[The request]:
Return every line below in which "scene" appears.
· · · ·
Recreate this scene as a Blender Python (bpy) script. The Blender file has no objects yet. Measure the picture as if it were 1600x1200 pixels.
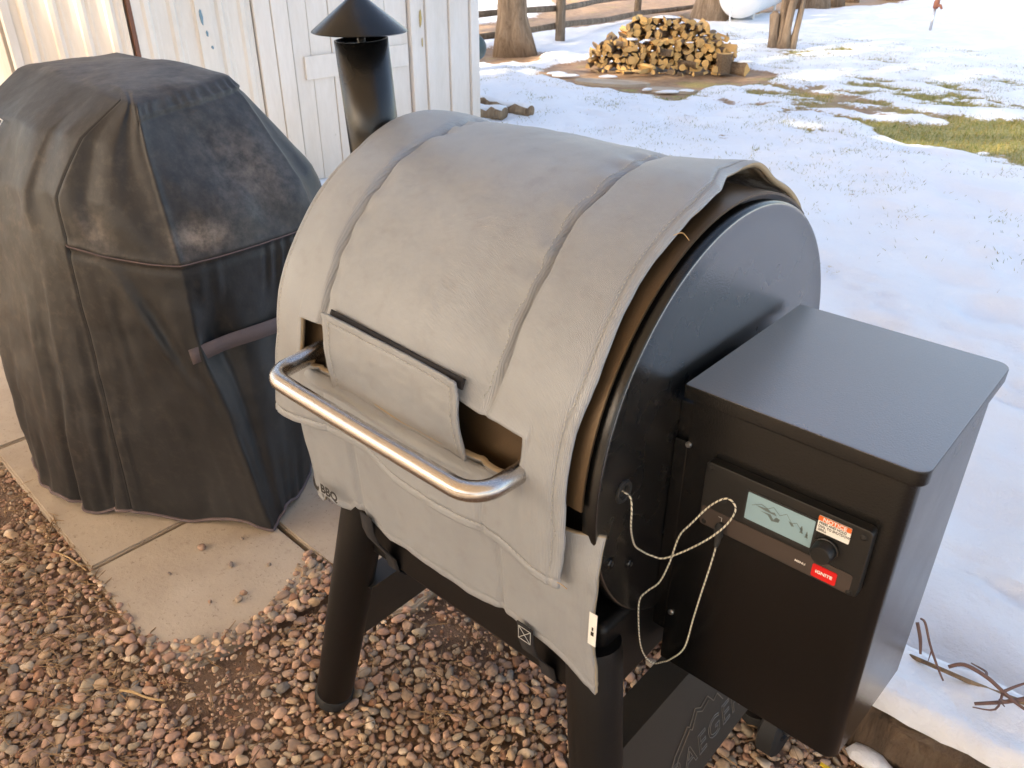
import bpy, bmesh, math, random
import numpy as np
from mathutils import Vector, Matrix
C = bpy.context; SC = C.scene; COL = SC.collection
random.seed(7); RNG = np.random.default_rng(11)
PI = math.pi
# ------------------------------------------------------------------ camera, sky, sun, exposure
cd = bpy.data.cameras.new('camera'); cam = bpy.data.objects.new('camera', cd); COL.objects.link(cam)
SC.camera = cam
Rw = np.array([[0.745, -0.331, 0.58], [0.667, 0.367, -0.648], [0.001, 0.869, 0.494]])
u_, s_, v_ = np.linalg.svd(Rw); Rw = u_ @ v_
M4 = Matrix([list(Rw[0]) + [0], list(Rw[1]) + [0], list(Rw[2]) + [1.32], [0, 0, 0, 1]])
cam.matrix_world = M4
cd.sensor_width = 36; cd.lens = 36 * 1260 / 1600; cd.clip_start = 0.05; cd.clip_end = 900
cd.dof.use_dof = True; cd.dof.focus_distance = 1.25; cd.dof.aperture_fstop = 16.0
SUN = Vector((-0.36, -0.93, 0.66)).normalized()
w = bpy.data.worlds.new('World'); SC.world = w; w.use_nodes = True
nt = w.node_tree; bg = nt.nodes['Background']
sky = nt.nodes.new('ShaderNodeTexSky'); sky.sky_type = 'NISHITA'; sky.sun_disc = False
sky.sun_elevation = math.asin(SUN.z); sky.sun_rotation = math.atan2(SUN.x, SUN.y) % (2 * PI)
sky.air_density = 1.0; sky.dust_density = 3.0; sky.ozone_density = 1.0
nt.links.new(sky.outputs[0], bg.inputs['Color']); bg.inputs['Strength'].default_value = 0.15
sl = bpy.data.lights.new('sun', 'SUN'); sl.energy = 2.6; sl.angle = math.radians(0.6); sl.color = (1.0, 0.92, 0.79)
so = bpy.data.objects.new('sun', sl); COL.objects.link(so); so.rotation_euler = SUN.to_track_quat('Z', 'Y').to_euler()
vs = SC.view_settings; vs.view_transform = 'Standard'; vs.look = 'None'; vs.gamma = 1; vs.use_curve_mapping = False
vs.exposure = 1.98
vs.use_white_balance = True; vs.white_balance_temperature = 7600; vs.white_balance_tint = 12
try:
    SC.cycles.max_bounces = 8; SC.cycles.diffuse_bounces = 5
except Exception: pass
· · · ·
[Result for this task]:
Recreate this scene as a Blender Python (bpy) script. The Blender file has no objects yet. Measure the picture as if it were 1600x1200 pixels.
C = bpy.context; SC = C.scene; COL = SC.collection